• Information supplied
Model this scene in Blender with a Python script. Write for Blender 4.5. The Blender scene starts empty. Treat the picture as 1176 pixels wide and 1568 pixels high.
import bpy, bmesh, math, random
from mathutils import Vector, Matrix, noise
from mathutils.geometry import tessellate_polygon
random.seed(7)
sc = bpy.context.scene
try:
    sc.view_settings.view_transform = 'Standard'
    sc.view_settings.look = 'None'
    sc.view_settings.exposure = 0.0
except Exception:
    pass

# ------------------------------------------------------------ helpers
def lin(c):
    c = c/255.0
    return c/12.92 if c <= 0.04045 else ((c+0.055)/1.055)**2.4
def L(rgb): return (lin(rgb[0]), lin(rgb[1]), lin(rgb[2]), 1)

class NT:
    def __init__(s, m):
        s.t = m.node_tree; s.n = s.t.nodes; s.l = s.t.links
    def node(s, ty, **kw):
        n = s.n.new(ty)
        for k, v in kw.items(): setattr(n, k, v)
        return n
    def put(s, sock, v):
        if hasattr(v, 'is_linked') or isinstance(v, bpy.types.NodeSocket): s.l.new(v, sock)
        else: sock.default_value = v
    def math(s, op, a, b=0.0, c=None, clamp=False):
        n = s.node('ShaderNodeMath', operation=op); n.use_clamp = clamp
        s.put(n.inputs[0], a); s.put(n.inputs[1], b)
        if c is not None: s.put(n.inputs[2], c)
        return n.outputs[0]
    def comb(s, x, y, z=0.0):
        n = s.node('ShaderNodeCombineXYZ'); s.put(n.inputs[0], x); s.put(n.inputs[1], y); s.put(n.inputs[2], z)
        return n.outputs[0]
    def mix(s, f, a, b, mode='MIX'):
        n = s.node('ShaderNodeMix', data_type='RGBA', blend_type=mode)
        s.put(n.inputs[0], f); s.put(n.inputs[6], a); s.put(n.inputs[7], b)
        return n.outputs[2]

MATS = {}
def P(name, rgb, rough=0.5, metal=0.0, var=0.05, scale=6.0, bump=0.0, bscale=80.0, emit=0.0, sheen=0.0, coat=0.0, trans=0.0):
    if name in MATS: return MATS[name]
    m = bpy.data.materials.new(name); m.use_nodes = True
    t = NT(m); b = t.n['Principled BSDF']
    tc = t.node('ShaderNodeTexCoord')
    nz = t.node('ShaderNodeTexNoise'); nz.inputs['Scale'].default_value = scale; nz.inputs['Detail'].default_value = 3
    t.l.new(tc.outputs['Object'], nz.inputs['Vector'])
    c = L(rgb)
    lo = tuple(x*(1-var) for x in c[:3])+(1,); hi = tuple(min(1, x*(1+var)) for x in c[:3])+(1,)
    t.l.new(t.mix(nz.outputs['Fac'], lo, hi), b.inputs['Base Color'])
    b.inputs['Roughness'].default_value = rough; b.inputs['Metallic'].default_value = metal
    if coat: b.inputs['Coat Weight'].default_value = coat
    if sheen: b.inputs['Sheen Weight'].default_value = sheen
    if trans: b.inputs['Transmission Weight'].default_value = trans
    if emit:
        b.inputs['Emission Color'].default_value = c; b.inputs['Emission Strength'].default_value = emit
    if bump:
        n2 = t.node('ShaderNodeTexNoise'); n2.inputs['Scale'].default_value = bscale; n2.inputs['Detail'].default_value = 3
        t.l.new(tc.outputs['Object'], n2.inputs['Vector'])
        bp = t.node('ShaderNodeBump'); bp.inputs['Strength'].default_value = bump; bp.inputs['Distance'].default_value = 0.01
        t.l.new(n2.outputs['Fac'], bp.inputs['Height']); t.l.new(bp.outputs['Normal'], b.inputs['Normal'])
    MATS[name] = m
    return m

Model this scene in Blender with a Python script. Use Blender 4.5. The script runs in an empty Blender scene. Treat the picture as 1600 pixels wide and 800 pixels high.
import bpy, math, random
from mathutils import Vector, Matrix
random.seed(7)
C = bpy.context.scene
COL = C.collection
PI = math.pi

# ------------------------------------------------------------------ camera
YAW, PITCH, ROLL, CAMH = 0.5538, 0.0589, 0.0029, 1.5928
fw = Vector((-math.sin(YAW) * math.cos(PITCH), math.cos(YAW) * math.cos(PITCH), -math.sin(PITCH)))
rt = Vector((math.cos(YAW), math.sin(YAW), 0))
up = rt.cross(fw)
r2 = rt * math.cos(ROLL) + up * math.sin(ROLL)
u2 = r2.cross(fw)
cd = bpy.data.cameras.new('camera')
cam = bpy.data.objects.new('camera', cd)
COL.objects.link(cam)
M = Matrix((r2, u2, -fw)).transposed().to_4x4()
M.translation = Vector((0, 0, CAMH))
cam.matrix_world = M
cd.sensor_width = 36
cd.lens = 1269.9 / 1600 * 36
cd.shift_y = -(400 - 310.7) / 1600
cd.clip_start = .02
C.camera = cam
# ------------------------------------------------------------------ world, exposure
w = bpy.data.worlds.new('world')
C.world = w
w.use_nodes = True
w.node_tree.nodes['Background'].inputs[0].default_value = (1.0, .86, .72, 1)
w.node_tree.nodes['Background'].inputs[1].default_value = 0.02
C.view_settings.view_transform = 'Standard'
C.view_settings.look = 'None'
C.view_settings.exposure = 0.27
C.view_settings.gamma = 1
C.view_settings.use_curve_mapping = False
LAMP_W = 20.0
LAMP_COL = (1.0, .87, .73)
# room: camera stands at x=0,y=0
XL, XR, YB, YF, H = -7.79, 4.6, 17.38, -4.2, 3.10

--

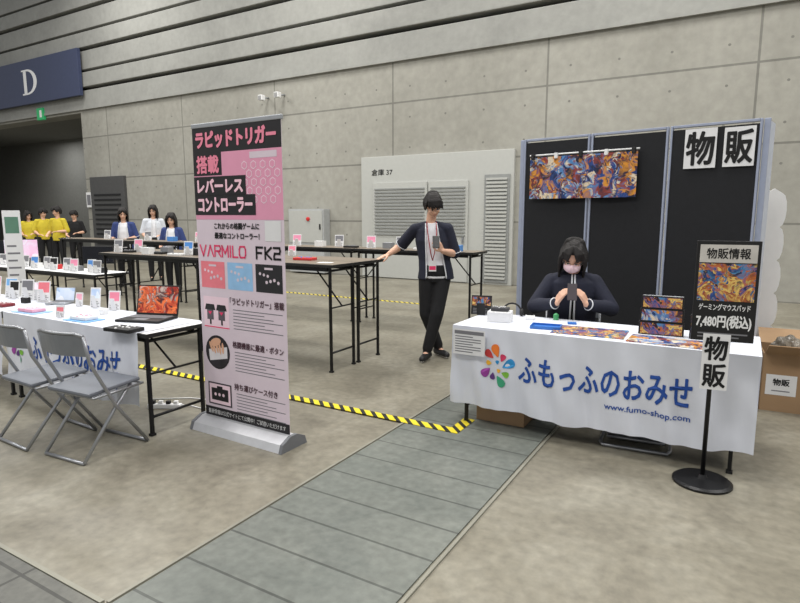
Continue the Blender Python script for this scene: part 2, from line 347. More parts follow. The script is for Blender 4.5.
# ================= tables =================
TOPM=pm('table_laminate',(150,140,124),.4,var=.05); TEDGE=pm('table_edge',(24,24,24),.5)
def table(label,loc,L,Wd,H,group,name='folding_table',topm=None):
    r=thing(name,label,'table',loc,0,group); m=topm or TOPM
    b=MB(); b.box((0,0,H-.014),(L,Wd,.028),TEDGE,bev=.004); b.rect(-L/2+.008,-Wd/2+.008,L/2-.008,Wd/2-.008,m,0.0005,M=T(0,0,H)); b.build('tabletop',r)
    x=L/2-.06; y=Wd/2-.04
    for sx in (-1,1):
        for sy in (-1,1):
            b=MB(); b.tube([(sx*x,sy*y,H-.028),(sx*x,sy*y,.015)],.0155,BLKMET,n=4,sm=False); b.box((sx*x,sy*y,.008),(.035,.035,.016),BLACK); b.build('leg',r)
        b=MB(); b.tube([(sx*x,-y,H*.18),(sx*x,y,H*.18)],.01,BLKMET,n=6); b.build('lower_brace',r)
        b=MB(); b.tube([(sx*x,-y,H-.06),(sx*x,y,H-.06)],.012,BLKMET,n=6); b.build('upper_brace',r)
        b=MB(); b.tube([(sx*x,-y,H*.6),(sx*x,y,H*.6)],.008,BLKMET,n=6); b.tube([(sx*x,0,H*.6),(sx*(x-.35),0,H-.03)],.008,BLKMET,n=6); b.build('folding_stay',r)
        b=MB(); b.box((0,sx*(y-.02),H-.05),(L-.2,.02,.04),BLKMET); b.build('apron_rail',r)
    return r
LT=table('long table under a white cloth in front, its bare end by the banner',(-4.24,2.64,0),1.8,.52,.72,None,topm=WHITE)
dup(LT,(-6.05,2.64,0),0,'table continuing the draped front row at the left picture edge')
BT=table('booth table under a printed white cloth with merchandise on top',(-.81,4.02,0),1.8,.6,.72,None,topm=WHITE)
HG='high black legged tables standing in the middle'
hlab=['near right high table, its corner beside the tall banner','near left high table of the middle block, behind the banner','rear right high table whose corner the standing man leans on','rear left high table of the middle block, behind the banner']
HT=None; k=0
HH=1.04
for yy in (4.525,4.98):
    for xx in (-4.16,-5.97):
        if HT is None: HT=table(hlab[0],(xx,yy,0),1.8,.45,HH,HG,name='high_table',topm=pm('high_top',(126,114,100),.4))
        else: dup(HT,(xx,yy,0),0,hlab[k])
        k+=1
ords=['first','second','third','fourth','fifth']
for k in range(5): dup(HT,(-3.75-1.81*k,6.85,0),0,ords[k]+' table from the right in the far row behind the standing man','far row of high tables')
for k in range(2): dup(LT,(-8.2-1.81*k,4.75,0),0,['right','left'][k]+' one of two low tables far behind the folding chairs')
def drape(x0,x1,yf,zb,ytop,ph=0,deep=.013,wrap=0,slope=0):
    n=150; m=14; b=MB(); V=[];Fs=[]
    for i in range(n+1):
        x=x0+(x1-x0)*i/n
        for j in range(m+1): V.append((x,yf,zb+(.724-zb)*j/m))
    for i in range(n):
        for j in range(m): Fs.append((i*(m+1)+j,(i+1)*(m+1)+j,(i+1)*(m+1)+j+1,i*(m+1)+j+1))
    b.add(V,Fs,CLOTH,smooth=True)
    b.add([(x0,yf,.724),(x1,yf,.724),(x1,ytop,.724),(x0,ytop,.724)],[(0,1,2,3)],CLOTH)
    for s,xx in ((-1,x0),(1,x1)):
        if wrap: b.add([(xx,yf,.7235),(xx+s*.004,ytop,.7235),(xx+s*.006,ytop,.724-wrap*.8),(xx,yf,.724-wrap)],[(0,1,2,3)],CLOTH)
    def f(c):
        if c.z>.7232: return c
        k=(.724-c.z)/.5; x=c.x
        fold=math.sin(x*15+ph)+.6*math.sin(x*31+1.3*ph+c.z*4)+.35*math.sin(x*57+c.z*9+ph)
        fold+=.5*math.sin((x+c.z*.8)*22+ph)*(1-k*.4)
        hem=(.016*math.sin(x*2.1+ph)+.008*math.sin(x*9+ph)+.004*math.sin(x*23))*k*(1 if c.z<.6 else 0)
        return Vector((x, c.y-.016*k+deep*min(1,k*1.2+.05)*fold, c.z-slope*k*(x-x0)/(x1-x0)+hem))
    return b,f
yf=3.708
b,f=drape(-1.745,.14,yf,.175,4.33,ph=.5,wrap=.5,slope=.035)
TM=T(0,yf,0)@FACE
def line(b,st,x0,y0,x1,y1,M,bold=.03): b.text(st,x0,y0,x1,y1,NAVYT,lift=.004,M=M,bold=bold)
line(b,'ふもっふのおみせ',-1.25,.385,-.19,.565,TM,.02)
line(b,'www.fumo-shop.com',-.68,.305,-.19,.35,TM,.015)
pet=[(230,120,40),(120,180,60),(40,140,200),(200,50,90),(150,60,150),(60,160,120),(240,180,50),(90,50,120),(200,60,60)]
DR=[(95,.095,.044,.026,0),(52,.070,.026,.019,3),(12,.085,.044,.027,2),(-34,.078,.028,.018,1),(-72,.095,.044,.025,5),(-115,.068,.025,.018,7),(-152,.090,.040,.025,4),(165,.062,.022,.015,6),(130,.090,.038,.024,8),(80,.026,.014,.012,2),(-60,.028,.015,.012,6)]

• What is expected
Using the entries above, return exactly the lines from the line with "Model this scene in Blender with a Python script. Write" to the line with "return n.outputs[2]", counting both of those lines.

• Worked solution
Model this scene in Blender with a Python script. Write for Blender 4.5. The Blender scene starts empty. Treat the picture as 1176 pixels wide and 1568 pixels high.
import bpy, bmesh, math, random
from mathutils import Vector, Matrix, noise
from mathutils.geometry import tessellate_polygon
random.seed(7)
sc = bpy.context.scene
try:
    sc.view_settings.view_transform = 'Standard'
    sc.view_settings.look = 'None'
    sc.view_settings.exposure = 0.0
except Exception:
    pass

# ------------------------------------------------------------ helpers
def lin(c):
    c = c/255.0
    return c/12.92 if c <= 0.04045 else ((c+0.055)/1.055)**2.4
def L(rgb): return (lin(rgb[0]), lin(rgb[1]), lin(rgb[2]), 1)

class NT:
    def __init__(s, m):
        s.t = m.node_tree; s.n = s.t.nodes; s.l = s.t.links
    def node(s, ty, **kw):
        n = s.n.new(ty)
        for k, v in kw.items(): setattr(n, k, v)
        return n
    def put(s, sock, v):
        if hasattr(v, 'is_linked') or isinstance(v, bpy.types.NodeSocket): s.l.new(v, sock)
        else: sock.default_value = v
    def math(s, op, a, b=0.0, c=None, clamp=False):
        n = s.node('ShaderNodeMath', operation=op); n.use_clamp = clamp
        s.put(n.inputs[0], a); s.put(n.inputs[1], b)
        if c is not None: s.put(n.inputs[2], c)
        return n.outputs[0]
    def comb(s, x, y, z=0.0):
        n = s.node('ShaderNodeCombineXYZ'); s.put(n.inputs[0], x); s.put(n.inputs[1], y); s.put(n.inputs[2], z)
        return n.outputs[0]
    def mix(s, f, a, b, mode='MIX'):
        n = s.node('ShaderNodeMix', data_type='RGBA', blend_type=mode)
        s.put(n.inputs[0], f); s.put(n.inputs[6], a); s.put(n.inputs[7], b)
        return n.outputs[2]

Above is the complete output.